Sitting in the Tenampa, the restaurant where Vargas shared drinks with composer Jose Alfredo Jimenez, painter Frida Kahlo and dozens of figures from Latin American culture, Maristain said that although she was a rebel, above all the Costa Rican-born Mexican was a loner.
At 17, Chavela emigrated to Mexico, where she eventually started a successful small business.
She once went to Acapulco to sing for US tourists. Her authenticity became accepted and little by little she climbed the ladder of fame until she ran across the Tenampa, where she would always sit at the same table and drink for hours while the local mariachis sang.
She started drinking alcohol to get control of her stage fright, but one glass led to another until alcoholism ruined her artistic career.
It took her 13 years to recover from that addiction, but she managed to get herself together and went back to singing.

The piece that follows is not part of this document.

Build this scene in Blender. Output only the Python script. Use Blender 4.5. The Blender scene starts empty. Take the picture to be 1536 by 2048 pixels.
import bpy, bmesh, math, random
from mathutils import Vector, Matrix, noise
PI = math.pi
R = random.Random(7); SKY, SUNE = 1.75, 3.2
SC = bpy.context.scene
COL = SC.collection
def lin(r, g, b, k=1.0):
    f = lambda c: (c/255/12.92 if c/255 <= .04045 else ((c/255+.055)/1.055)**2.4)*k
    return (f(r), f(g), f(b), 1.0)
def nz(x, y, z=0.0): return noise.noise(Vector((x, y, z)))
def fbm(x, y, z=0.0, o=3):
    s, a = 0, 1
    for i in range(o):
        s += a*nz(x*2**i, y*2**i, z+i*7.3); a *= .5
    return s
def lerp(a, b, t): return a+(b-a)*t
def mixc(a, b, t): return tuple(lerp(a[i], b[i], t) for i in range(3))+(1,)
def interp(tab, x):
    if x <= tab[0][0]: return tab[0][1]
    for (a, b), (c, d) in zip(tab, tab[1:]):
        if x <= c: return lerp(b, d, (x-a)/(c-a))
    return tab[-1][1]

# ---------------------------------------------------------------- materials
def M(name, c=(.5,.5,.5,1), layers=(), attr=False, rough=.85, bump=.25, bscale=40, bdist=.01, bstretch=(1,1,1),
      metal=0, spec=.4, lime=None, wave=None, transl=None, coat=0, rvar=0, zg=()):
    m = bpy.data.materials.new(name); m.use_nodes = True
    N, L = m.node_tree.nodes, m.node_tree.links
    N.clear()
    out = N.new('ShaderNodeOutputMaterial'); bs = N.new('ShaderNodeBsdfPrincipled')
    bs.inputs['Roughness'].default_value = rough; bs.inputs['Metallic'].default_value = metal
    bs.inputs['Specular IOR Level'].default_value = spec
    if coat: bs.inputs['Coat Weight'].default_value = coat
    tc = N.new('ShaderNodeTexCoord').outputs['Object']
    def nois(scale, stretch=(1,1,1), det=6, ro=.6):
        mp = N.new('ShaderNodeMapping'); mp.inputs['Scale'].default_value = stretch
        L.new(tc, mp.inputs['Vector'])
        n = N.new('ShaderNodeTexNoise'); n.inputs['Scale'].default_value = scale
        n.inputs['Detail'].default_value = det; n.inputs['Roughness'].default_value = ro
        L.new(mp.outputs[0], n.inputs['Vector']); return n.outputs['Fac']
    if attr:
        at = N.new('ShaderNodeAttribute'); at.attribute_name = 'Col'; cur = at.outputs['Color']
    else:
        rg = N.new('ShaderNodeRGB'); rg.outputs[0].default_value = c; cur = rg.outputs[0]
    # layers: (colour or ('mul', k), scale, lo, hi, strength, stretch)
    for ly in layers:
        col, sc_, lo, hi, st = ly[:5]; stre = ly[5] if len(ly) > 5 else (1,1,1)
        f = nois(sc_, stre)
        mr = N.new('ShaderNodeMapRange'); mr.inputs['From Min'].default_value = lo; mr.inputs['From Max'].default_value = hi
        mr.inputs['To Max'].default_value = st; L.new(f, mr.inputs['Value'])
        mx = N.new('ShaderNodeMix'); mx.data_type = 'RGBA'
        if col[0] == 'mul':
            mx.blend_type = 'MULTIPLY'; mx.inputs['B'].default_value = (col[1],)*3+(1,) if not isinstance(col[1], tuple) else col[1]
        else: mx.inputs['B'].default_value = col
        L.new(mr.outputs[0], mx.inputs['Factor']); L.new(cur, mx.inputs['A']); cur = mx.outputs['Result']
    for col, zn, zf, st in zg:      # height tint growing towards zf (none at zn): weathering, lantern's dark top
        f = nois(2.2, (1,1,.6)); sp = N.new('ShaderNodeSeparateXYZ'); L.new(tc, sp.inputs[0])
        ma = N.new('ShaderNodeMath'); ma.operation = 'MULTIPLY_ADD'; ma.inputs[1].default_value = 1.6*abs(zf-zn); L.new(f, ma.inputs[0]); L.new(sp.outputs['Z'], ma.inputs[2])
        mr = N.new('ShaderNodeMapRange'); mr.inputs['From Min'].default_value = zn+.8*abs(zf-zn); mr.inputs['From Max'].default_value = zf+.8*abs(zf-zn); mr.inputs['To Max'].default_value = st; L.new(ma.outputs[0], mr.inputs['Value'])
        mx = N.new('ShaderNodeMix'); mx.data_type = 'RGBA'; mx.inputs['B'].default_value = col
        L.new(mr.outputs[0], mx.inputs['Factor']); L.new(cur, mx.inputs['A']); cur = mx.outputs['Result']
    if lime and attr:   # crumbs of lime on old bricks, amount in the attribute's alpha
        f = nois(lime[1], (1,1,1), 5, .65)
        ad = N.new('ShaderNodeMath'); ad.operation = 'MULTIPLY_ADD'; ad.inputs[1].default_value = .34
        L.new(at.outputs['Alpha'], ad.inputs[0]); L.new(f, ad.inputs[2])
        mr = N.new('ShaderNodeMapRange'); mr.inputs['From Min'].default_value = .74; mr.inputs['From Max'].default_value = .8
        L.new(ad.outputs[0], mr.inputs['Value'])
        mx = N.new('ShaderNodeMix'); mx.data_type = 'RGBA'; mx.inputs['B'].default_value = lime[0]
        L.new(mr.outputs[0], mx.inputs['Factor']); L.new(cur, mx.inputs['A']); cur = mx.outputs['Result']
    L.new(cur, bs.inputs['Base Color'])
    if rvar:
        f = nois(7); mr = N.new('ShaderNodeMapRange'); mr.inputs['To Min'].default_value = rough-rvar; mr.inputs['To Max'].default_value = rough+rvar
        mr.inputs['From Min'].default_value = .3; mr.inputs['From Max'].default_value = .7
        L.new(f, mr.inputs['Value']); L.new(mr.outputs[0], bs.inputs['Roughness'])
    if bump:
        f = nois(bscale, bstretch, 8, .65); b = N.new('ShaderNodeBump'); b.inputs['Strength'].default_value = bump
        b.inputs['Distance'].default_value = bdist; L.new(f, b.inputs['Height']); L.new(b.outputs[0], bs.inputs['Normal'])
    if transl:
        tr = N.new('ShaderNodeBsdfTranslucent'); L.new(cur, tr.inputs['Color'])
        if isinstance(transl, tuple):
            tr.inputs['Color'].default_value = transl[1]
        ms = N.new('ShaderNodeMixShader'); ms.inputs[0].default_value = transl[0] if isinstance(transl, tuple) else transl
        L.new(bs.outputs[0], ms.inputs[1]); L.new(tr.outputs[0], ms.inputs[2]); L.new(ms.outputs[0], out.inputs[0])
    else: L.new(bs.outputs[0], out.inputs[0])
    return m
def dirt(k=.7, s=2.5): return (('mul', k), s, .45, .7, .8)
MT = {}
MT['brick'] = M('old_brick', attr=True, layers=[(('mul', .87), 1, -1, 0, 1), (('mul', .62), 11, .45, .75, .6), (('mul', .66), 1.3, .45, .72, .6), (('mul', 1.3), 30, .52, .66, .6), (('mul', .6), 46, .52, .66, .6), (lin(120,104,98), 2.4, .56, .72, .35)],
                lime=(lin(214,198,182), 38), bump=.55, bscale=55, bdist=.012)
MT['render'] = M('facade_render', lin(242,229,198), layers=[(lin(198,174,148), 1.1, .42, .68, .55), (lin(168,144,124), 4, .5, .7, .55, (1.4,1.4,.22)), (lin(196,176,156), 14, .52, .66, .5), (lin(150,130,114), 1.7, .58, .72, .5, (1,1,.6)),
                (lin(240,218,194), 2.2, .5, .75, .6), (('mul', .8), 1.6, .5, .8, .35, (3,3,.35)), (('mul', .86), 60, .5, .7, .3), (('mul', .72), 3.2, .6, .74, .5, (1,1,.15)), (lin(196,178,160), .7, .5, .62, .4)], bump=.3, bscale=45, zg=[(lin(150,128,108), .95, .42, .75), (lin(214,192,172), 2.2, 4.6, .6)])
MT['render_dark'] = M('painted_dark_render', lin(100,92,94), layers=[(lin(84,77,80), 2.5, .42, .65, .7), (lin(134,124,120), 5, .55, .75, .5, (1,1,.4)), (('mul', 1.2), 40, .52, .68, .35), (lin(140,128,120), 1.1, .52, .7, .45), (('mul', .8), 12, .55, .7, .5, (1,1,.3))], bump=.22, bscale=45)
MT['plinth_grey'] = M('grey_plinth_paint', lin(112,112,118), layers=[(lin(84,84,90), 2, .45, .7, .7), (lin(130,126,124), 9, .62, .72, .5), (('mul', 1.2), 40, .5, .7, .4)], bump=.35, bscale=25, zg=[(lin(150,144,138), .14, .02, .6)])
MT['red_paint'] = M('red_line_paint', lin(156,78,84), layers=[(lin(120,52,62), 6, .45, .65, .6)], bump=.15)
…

“When she returned to the stage, in the cabaret … in her dressing room, Chavela asked for tequila because she never sang without drinking, and my wife told her that if she drank she would not sing. Chavela was frightened. I saw her grow up (at that time), take the stage and be successful for the next 20 years,” said Rodriguez
Unlike her novel-writing friends Gabriel Garcia Marquez, Carlos Fuentes and Carlos Monsivais, Vargas could not write stories. So she invented them and became the characters.
They once saw her dressed as a man, with a gun and tobacco, and she looked like she had stepped out of one of their novels.